Wednesday, 21 July 2010

Fractional Kelly

Joep said...

I can't stop wondering about the practical implementations of using Kelly while trading and I was wondering if you could give your insight as to why you think it's useful.

While I can see the value for using a system where you place larger bets on picks that have more value and are more likely to come in (as opposed to high odds picks), it seems to me that having to correctly price the true odds in play, calculate the Kelly while keeping in mind the available liquidity (that fluctuates a lot in play, specially on lower liquidity sports) are too much practical problems to really use Kelly as opposed to using it as a guideline. Then there is issue that you're not punting and letting all your punts run, but rather you trade out of your positions often, thereby reducing the risk and making Kelly an estimate that is much too low.
The book “Sports Investing: Profiting from Point Spreads“ wasn’t written for traders, but for punters, and although all my bigger bets are made trading in-play, I do play the handicaps and totals for smaller amounts as well. I enjoy reading books on betting and trading because there's often something of interest that you come across.

I totally agree with Joe that it is impractical to use Kelly for trading, at least not for trading in-play sports markets. It could be used when trading stocks, options or futures prices, since they move slower and there is plenty of liquidity in those markets.

As Joep says above, in sports markets, the amounts available fluctuate, often hugely, and the speed at which some markets move also rules out Kelly as a viable option. Kelly works best when you have a very good approximation for the size of your edge, and you intend to let the bet, or rather ‘investment’, run. In a fast and furious NBA or NFL game, there is often not enough time to accurately calculate the edge.

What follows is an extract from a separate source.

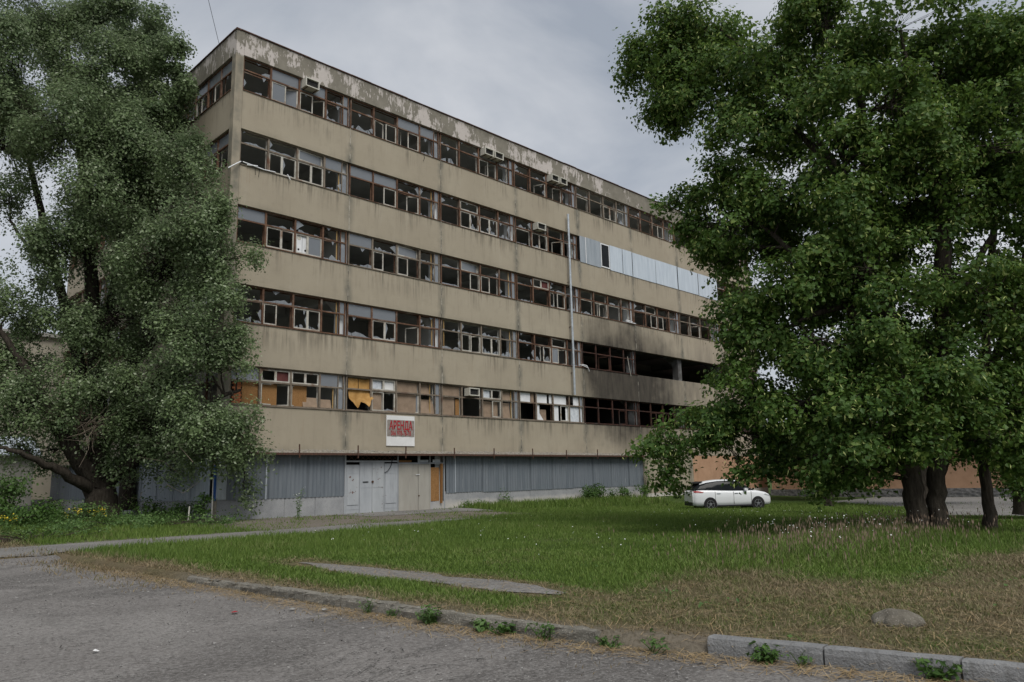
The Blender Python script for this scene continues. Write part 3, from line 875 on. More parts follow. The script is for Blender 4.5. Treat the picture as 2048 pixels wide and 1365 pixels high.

In practical terms, fractional Kelly is probably a better way to go for most of us. The trick of course, is calculating your edge in the first place.


Escapee said...

Kelly Staking near useless in the real world.....
One of its major flaws ( and it has a few ) is its accuracy is dependant on the accuracy of the 'edge' calculation which is just a guessitimate most of the time.

The object of a staking plan is to manage the risk of ruin of a betting bank against seeking maximum returns for that bank.

In the real world, Most of the People seeking out staking plans are trying out a 'system' that they don't even know if it has an edge let alone what figure it might be.

Kelly is over complicated tosh, if your brainy enough to realise the importance of a staking plan to try out a system then all you need to do is set aside a bank for it and work out how many consecutive losses you want to allow the system before you admit its failure. Divide the bank by this figure and you have your bet size.
Re-assess and adjust if the bank drops to 50% or doubles, repeat until bust or rich.

One of the so called advantages of kelly is that it adjusts the bet size according to the near fictional edge calculation.
But in reality this is poppycock! If you're running a system with odds or an 'edge' that requires a stake that varies enough to make any difference then you are actually running 2 ( or more ) different systems under the same bank and using kelly will cloud the view of how each system is perfoming.

There a three keys to winning at gambling:
1) Knowing the good side of a proposition.
2) Knowing how to manage a bankroll
and 3) knowing yourself.
( Puggy Pearson. )

Kelly is mumbo jumbo in the scale of it all.

Best of luck

Anonymous said...

For me, the main problem with Kelly is "bankroll"

What is your "bankroll"?

People will instantly answer "it's the amount of money you have set aside for betting"

Yeah right. These people would give up if they lost what they had set aside? They wouldn't dip into savings?

They'd never bet again.

That's why Kelly isn't practical. Mathematically it is sound although Cassini is right in saying fractional Kelly is normally best.

Oh, not calculating your perceived edge in running shouldn't be too difficult. You shouldn't be having a bet without an edge and to know you have an edge you need to go at least some of the way towards calculating it.